Disadvantages of SQL
- Needed high expertise and programming skills. Big learning curve.
- If the database is poorly designed or data is unstructured, it ends up in poor data management
- It cannot be scaled out easily and cost-effectively.
- Not the most ideal solution while dealing with the exponentially growing amount of data like social media.
NoSQL and NewSQL
NoSQL database refers to the language system which is not using SQL. It is also mostly useful for unstructured data where the database ability to create or access a huge volume of data is necessary. NoSQL also offers greater flexibility with some alternative data models as relational data and unstructured documents. A good thing here is that it does not bother with real-time data access. You can still access the version of the data as it was not updated yet.
Compared to the above examples of a database application, NoSQL is less rigid than the transactional structure of SQL. It also does not respect ACID properties as SQL. The top NoSQL database systems are MongoDB, Redis, and Couchbase, etc.
NewSQL is another database system that can be referred to as a modern relational DBMS language. It is based on the relational DB model and using SQL query language but can offer a better consistency than NoSQL. Some of these NoSQL databases also offer very solid ACID properties.

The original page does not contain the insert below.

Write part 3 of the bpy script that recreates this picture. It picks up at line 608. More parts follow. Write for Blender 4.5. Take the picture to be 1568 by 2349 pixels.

Advantages of NoSQL and NewSQL
- Very quick
- Do not require any fixed table schemas
- Can scale up horizontally
- It offers a stronger consistency
- Full level transactional support possible (NewSQL)
Disadvantages of NoSQL and NewSQL
- Not transactional or ACID (NoSQL, but NewSQL is ACID compliant)
- May sometimes get messy
- Do not offer any development tools like SQL (NewSQL)
Hope this discussion helped in understanding databases applications and DBMS as well as languages. With the examples of database applications we discussed, you may evaluate your data management requirements in hand and identify the best suitable solution for you.